Im Kontrast dazu fand sich eine Anzahl von Zeugnissen der skandinavischen Bekehrung zum Christentum, hauptsächlich in Form von Steinskulpturen. Das angelsächsische Land besaß zur Zeit der groß angelegten skandinavischen Siedlungen bereits eine Tradition von gemeißelten Steinkreuzen und Grabsteinen. Seit dem frühen 10. Jahrhundert tauchen neue Skulpturarten auf. Kreuze weisen bisher unbekannte Gestaltungen auf. Bei den Verzierungen finden sich zunehmend skandinavische Kunststile. Auffallend sind Elemente, die die Skandinavier eingeführt haben, wie Abbildungen von bewaffneten Kriegern, die von Waffen umgeben sind, wie sie sich auf den Middleton-Kreuzen North Yorkshires finden. Ein anschauliches Beispiel stellt auch ein Kreuzfragment aus Weston in North Yorkshire dar, das einen bewaffneten Krieger zeigt, der eine weibliche Gestalt am Hals packt. Die einzige Darstellung von Gewalt gegenüber einer Frau, die man in der Wikingerwelt gefunden hat.

Literatur

  • James Graham-Campbell: Das Leben der Wikinger. Krieger, Händler und Entdecker. Sonderausgabe. Nikol-Verlags-Gesellschaft, Hamburg 2002, ISBN 3-933203-45-7 (formal falsche ISBN), (Originalausgabe: The viking world. Erweiterte Ausgabe. Lincoln, London 2001, ISBN 0-7112-1800-5).
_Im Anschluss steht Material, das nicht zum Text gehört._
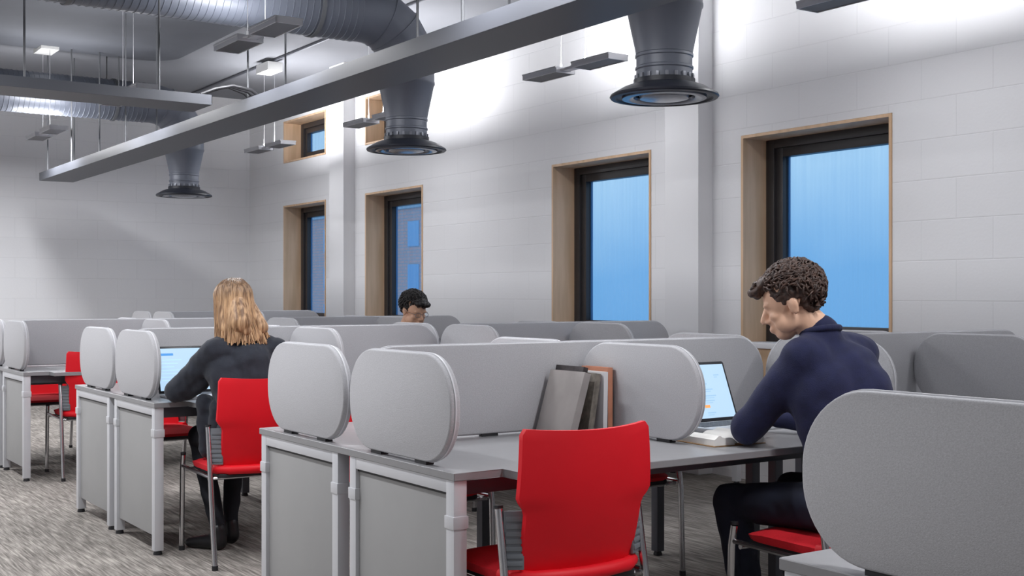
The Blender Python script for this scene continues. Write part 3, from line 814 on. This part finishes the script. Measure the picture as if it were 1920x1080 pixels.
sw = [('c', j['pelvis']+V((0, .0, .10)), j['chest'], .145, .15), ('c', j['chest'], j['neck']+V((0, 0, -.06)), .15, .080),
      ('c', j['shL'], j['shR'], .078, .078), ('c', (j['shL']+j['shR'])/2+V((.03, -.05, -.04)), j['chest']+V((.02, -.06, -.03)), .10, .125),
      ('s', (j['hipL']+j['hipR'])/2+V((0, -.01, .12)), (.175, .135, .11)),
      ('c', j['neck']+V((0, -.01, -.07)), j['neck']+V((-.002, -.004, -.004)), .078, .068),
      ('c', j['neck']+V((-.01, 0, -.05)), j['shL']+V((.02, 0, .01)), .062, .072), ('c', j['neck']+V((.01, 0, -.05)), j['shR']+V((-.02, 0, .01)), .062, .072),
      ('c', j['shL']+V((.06, -.02, -.10)), j['pelvis']+V((-.06, .02, .16)), .12, .12), ('c', j['shR']+V((-.06, -.03, -.10)), j['pelvis']+V((.06, .0, .16)), .115, .12)]
for s in 'LR':
    sw += [('c', j['sh'+s], j['el'+s], .072, .058), ('c', j['el'+s], j['wr'+s], .056, .038)]
so = blob('jumper', sw, M_NAVY, p1, vox=.008, it=34, disp=wrinkle(.007, 9, 3))
blob('collar', [('c', j['neck']+V((.062*math.cos(a), .060*math.sin(a)-.004, .004-.014*math.sin(a))), j['neck']+V((.062*math.cos(a+.35), .060*math.sin(a+.35)-.004, .004-.014*math.sin(a+.35))), .012, .012) for a in [k*.35 for k in range(18)]], M_NAVY, p1, vox=.005, it=2)
tr = [('s', (j['hipL']+j['hipR'])/2+V((0, 0, .0)), (.19, .135, .085)), ]
for s in 'LR': tr += [('c', j['hip'+s], j['kn'+s], .086, .066), ('c', j['kn'+s], j['an'+s]+V((0, 0, .04)), .066, .056)]
blob('trousers', tr, M_TROU, p1, vox=.009, it=4, disp=wrinkle(.007, 12, 9))
for s in 'LR':
    a = j['an'+s]
    blob('shoe', [('c', a+V((0, -.02, -.045)), a+V((0, .13, -.055)), .045, .036), ('s', a+V((0, -.02, -.02)), (.042, .05, .05))], M_SHOE, p1, vox=.008)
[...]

  • R. A. Hall: Jorvik. Viking age York. York Archaeological Trust, York 1980, ISBN 0-9506297-1-5.
  • John Haywood: The Penguin Historical Atlas of the Vikings. Penguin, London 1995, ISBN 0-14-051328-0.
  • Hazel Mary Martell: The Vikings and Jorvik. Zoë Books, Winchester 1993, ISBN 1-874488-12-6, (Hidden worlds).